Question: What is the difference between Christian Fundamentalism and Muslim Fundamentalism? Which is the greater “threat” to American secularism, and why?

Question: The United States` strongest Arab ally is Saudi Arabia, an Islamic theocracy and authoritarian monarchy which (falsely) cites Islamic law to prohibit women from driving cars, voting, but has recently (yay!) allowed women to sell underwear to other women. In addition, Saudi Arabia has been fanning the flames of sectarianism across the region, is the main center of financial and moral support for Al-Qaeda and is studying ways to “obtain” (the Saudi way, just buy it) a nuclear weapon-all as part and parcel of a not so cold war with Iran. Given these facts, how do you respond to critics that doubt the United States` stated goals of promoting democracy, human rights, women`s rights, and “moderate” (whatever that is) Islam?

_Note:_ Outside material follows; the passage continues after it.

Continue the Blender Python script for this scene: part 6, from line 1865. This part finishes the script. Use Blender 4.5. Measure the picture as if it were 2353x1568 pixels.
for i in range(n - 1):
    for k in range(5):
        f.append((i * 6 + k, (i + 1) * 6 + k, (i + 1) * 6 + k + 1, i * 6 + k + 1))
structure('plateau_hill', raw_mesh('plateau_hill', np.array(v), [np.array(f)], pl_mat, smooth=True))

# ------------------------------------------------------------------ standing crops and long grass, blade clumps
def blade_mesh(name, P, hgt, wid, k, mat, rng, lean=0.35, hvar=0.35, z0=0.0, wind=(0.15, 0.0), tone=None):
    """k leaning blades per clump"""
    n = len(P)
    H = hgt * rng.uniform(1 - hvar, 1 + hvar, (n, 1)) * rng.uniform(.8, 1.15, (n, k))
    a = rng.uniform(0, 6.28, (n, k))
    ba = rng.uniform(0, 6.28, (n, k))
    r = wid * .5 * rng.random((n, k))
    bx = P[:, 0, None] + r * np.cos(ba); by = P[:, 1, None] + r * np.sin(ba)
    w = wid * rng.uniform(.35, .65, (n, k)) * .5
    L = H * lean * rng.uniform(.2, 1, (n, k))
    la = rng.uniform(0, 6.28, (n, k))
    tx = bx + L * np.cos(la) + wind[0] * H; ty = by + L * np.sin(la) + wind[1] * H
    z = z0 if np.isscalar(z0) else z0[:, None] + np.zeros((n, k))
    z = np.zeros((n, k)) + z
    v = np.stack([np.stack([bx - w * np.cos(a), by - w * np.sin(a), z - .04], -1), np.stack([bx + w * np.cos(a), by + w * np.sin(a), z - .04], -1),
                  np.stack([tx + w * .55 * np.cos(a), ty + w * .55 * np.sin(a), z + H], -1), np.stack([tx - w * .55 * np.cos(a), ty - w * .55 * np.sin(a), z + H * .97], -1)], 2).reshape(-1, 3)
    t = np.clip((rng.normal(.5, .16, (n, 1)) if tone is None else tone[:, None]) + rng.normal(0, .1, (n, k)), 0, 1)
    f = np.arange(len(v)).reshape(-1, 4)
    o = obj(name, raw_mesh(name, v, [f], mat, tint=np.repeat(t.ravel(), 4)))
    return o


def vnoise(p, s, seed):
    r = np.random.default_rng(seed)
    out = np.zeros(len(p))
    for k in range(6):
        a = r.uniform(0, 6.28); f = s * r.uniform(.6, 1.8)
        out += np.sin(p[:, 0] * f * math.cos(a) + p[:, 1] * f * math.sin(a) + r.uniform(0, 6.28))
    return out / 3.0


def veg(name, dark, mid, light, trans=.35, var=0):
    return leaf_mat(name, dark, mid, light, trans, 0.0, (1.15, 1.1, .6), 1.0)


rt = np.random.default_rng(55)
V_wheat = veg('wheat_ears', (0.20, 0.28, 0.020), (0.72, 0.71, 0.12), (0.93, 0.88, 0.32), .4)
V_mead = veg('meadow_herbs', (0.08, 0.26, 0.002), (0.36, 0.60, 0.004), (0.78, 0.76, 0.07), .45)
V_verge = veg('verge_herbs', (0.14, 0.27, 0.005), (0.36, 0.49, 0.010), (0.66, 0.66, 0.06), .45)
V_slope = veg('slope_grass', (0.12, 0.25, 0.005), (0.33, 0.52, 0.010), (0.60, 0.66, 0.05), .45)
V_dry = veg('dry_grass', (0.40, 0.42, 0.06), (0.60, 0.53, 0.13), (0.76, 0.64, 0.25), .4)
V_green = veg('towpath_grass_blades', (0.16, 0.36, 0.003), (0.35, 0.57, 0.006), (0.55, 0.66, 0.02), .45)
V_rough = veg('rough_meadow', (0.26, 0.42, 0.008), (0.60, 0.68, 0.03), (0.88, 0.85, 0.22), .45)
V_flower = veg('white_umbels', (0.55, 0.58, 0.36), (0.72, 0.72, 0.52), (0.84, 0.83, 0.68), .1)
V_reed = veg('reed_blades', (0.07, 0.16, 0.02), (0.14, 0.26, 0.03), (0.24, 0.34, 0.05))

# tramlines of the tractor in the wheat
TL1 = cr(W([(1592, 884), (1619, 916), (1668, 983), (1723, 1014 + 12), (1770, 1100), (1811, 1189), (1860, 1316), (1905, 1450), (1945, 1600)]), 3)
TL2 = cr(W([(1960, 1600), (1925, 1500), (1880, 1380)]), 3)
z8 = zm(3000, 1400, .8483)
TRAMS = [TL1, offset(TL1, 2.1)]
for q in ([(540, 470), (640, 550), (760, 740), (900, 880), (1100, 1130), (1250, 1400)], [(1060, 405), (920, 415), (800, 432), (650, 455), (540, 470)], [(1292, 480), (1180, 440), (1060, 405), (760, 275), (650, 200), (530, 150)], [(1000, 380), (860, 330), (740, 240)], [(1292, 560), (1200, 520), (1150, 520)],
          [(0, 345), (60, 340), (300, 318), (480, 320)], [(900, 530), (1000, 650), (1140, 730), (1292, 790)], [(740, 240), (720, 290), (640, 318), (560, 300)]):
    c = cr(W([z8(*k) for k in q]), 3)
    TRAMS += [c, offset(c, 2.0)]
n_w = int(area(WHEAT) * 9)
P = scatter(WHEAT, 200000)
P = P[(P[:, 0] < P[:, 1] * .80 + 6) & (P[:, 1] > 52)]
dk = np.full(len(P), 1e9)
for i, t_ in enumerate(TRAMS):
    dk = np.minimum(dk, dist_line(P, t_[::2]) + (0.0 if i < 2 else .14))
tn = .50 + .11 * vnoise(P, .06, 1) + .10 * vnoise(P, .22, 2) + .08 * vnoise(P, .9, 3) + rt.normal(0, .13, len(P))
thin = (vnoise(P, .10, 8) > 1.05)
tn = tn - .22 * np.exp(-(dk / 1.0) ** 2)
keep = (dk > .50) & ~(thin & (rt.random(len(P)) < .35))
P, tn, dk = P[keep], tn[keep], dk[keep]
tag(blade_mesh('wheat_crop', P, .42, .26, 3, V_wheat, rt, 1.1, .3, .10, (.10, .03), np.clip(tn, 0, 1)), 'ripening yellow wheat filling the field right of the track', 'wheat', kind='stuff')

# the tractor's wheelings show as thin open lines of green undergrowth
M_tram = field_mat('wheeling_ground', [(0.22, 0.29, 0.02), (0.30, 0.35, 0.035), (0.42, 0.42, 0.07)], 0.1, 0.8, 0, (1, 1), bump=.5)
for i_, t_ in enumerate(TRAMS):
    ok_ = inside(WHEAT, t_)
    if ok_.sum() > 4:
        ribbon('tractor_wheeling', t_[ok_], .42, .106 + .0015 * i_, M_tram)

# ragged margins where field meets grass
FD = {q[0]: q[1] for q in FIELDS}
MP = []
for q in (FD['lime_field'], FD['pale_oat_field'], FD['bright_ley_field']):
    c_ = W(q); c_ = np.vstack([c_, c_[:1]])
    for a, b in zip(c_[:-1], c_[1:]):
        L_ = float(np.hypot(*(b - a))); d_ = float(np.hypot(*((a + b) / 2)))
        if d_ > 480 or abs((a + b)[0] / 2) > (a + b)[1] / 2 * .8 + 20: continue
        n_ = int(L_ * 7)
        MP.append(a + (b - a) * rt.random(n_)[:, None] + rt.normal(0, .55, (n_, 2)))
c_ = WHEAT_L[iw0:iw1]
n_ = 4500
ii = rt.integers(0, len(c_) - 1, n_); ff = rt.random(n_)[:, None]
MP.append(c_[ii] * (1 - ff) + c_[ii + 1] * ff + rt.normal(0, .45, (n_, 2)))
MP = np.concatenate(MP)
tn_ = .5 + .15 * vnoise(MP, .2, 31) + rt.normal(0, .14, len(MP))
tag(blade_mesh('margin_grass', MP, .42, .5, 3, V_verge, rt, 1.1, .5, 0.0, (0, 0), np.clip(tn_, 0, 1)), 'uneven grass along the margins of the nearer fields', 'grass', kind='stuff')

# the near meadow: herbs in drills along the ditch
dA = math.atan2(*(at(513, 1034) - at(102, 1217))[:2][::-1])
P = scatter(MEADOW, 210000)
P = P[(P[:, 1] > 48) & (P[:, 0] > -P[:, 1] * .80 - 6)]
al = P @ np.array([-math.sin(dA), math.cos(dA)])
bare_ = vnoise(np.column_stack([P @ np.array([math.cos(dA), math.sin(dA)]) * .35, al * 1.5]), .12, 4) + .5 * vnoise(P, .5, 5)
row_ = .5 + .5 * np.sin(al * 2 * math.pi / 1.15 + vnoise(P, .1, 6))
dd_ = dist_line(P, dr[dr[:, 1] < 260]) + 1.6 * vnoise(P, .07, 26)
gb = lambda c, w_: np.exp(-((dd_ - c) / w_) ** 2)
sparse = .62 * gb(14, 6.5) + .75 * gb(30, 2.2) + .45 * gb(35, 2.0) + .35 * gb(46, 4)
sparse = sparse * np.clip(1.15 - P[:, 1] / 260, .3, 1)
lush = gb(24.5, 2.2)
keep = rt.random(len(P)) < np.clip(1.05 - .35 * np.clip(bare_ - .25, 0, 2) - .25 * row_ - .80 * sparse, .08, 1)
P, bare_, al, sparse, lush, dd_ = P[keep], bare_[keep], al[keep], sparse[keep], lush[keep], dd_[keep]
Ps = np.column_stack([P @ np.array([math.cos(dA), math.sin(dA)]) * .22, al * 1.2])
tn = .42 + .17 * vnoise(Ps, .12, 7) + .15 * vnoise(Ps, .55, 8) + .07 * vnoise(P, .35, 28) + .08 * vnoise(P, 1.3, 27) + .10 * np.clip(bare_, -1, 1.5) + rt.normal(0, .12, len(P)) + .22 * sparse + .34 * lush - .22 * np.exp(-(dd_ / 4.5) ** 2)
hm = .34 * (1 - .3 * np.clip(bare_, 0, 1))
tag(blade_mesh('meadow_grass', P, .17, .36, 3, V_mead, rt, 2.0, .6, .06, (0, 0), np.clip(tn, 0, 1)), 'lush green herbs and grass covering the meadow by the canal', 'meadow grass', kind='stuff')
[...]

Question: Israel has nuclear weapons and has threatened to use them in the past. True or false?

Question: How are Rick Santorum`s views on homosexuality (or the Christian right`s views more generally) different than President Mahmoud Ahmadinejad`s or King Abdullah`s? Can you help us tease out the differences when all three have said that as long as homosexuals do not engage in homosexual sex, it`s all good?

Question: Is the special relationship between the United States and Israel more special because they are both settler colonies, or is something else going on?